╭─ Data block
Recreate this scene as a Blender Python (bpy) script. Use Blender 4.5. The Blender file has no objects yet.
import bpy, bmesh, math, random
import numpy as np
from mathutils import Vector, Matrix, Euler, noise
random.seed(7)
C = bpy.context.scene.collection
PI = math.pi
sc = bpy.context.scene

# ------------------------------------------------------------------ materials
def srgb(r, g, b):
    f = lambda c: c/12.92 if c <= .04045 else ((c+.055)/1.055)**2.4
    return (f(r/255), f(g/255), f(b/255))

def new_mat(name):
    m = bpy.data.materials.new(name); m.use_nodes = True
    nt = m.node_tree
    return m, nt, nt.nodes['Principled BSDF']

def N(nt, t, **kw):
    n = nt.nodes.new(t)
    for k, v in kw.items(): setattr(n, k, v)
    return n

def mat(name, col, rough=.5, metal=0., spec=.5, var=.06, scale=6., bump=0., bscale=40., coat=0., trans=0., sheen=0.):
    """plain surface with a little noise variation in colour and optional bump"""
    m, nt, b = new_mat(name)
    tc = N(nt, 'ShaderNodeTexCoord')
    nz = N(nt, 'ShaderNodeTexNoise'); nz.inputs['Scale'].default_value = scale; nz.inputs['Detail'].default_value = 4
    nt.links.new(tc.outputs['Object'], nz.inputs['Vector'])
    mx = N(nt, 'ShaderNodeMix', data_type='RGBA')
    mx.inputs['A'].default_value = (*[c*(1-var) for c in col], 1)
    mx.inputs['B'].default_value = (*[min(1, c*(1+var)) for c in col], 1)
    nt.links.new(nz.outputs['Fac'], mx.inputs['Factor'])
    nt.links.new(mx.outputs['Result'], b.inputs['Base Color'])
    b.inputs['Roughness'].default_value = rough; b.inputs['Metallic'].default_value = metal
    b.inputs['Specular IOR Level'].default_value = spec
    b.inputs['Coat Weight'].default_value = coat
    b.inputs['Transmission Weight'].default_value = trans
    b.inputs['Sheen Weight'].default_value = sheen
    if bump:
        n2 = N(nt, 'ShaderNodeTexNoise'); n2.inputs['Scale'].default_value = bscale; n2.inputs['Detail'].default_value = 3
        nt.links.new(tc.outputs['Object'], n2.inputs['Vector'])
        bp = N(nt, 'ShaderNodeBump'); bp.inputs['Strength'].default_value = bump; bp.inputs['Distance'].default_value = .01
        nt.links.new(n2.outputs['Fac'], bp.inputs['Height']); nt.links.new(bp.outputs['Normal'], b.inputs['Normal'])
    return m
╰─
# The task
Identify every line above with the string "scene" in it. Copy those lines.

# Completed exercise
Recreate this scene as a Blender Python (bpy) script. Use Blender 4.5. The Blender file has no objects yet.
C = bpy.context.scene.collection
sc = bpy.context.scene